The fact that a programme about baking(!) got almost twice as many viewers as anything else on TV, including ITV's new Victoria drama (and 5m more than X Factor)
http://www.barb.co.uk/ shows that the BBC is doing something right. Of course in actually doing stuff thats popular (ratings!), thats bad to some, because they obviously need to be doing deeply worth programmes that nobody watches. If they then made those, the complaint would be why should people pay for stuff that nobody watches - they are damned if they do, damned if they dont.
I think the old Huw Weldon phrase 'the good popular and the popular good' works very well. We all pay, and we all get something back. The BBC has a long article which sets out their case pretty well.
http://www.bbc.co.uk/blogs/aboutthebbc/entries/9637e45d-c96c-36c6-9e3f-af141e81cab4
I have never had a problem with the licensing folk. I had a couple of letters which I responded to. A visit from a very polite chap asking if I had a tv. I invited him in immediately he said that wasn't necessary as he was satisfied and he should amend records so I wouldn't be bothered again for at least 3 years.
Dealing with officaldom is nearly always about how you react. Be calm polite and assertive when necessary. These folk are doing a crap job for little pay doesn't cost anything to be polite bad usually means a lot less hassle in the long run.
Agreed. One of my worries about the various anti-TV licence websites, etc, is that they takes a very strong antagonistic line, and see inspectors as 'goons', etc. It amps people up, and creates an atmosphere of paranoia. Being a TV Licence inspector isn't the most fun job in the world
http://www.telegraph.co.uk/culture/...attacked-by-a-householder-than-an-animal.html - they get spat at, hit and threatened. And the reality is that the majority of people they check up on are simply evading paying. And everyone has a bad day sometimes.
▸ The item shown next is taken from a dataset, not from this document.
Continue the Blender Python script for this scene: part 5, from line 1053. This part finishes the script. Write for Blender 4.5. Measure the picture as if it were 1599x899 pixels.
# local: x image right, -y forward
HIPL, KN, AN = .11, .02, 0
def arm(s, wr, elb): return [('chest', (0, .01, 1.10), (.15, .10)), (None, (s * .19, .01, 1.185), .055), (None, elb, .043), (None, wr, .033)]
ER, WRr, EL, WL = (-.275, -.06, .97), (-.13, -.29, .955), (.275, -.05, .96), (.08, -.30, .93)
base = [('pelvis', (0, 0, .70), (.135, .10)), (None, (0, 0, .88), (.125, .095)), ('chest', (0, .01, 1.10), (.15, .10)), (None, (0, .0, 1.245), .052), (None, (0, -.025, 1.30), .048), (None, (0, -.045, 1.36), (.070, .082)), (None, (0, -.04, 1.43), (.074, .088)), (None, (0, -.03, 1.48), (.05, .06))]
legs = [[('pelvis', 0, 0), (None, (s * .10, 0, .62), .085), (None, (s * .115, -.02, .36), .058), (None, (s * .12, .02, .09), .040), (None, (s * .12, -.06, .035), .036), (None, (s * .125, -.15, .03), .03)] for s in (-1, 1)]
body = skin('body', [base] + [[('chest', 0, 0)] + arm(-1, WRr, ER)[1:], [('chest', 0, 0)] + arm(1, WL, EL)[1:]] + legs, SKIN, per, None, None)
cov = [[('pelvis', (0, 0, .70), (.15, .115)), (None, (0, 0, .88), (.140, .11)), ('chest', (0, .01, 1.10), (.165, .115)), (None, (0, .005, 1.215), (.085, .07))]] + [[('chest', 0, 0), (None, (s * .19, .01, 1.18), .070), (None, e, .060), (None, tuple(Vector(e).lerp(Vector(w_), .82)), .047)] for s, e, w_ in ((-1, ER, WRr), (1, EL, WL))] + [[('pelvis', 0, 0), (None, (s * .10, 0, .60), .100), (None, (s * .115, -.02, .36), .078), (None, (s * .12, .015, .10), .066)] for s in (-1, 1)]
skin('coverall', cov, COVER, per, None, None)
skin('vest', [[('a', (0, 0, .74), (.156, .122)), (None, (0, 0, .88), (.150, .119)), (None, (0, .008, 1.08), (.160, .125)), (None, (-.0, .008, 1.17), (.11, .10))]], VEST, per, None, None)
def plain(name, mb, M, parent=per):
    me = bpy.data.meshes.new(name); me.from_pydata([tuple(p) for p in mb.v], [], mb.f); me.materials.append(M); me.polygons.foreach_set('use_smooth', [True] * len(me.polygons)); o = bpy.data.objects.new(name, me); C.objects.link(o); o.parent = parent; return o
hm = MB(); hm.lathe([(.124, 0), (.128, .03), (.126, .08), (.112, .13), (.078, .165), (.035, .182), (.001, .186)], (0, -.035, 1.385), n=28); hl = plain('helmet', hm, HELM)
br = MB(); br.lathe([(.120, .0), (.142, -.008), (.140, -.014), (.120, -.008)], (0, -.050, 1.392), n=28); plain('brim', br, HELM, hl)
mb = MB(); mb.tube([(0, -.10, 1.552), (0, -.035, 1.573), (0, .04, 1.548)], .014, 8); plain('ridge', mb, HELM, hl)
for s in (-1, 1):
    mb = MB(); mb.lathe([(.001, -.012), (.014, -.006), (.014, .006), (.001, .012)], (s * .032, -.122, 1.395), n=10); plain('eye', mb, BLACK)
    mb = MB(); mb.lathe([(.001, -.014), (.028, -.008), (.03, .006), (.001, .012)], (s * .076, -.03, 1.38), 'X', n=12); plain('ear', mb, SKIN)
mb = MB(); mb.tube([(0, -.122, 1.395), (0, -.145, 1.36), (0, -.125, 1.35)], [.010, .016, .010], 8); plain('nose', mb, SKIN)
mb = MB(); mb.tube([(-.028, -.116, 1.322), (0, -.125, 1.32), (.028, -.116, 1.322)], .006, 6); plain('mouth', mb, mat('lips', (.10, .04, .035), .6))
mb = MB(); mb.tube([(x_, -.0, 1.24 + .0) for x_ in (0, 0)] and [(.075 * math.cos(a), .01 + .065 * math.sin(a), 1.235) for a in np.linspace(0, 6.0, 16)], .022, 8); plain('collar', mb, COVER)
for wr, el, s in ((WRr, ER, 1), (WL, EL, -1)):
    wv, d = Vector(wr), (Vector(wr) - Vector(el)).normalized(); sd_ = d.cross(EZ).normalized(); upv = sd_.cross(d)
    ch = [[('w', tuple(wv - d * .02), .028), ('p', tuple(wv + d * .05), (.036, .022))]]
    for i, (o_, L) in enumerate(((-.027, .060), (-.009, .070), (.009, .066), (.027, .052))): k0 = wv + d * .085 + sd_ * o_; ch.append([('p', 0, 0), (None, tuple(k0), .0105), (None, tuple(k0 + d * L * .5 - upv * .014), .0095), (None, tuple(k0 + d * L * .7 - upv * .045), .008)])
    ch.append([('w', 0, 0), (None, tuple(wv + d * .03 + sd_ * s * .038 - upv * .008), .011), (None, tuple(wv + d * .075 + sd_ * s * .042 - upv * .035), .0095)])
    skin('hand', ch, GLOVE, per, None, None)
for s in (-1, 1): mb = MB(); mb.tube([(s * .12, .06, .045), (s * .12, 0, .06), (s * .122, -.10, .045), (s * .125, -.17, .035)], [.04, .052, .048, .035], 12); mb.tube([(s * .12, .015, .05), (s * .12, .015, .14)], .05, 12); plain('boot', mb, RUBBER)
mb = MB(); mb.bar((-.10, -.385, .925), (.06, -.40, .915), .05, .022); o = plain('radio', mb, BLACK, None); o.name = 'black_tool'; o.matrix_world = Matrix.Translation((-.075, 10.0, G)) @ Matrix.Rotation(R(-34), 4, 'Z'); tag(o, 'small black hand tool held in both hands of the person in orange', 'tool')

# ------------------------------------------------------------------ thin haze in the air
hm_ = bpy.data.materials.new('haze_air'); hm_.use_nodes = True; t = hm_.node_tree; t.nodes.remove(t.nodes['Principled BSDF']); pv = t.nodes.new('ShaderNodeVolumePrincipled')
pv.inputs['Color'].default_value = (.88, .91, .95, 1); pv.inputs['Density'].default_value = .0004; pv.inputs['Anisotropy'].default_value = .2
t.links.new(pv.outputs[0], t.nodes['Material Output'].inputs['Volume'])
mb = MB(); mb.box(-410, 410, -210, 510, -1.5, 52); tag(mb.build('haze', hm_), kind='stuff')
We obviously have no idea whats been said (or the tone used) in any exchange with Capita, but one person's polite reminder to pay the fee might be seen as someone else as harassment. And what sounds to one person like a reasonable request to check if someone lacks a TV set (as claimed) could be seen as a threat of illegal entry. The old adage is 'there are three sides to a story. Yours, mine and the truth', and when its comes to dealing with any large organisation (BT, British Gas, Inland Revenue, DSS, NHS, etc), the experience can be variable. But you catch more flies with honey than vinegar, and try to ignore the barrack room lawyers on the net.
and replace TVs with computer monitor's if you can afford and it suits. The monitor has a better picture anyway.
If it suits. The biggest you can get in the high street is about 34-35in wide, these day 4k with normally a 21:9 aspect ratio. It will costs you over £500 (over £600 is average). You could pick up a 32in 1080 for about £250. If you are streaming Iplayer or using an app for live TV, you still need to pay for a TV Licence.
On the other hand, you can get the excellent 40in Samsung Full HD K6300 for about £450 at the moment (the cracking H6400 was still available the other day at £379 - a bloke at work got one when we had the last of them in). Or the very decent Samsung K6500 4K set in a 49in, for less than £700. If you want to watch Mo Farah live winning gold in your living room with all the family, which would you chose? And you might still get a year or two of the licence fee from the change between a relatively big monitor and much bigger TV.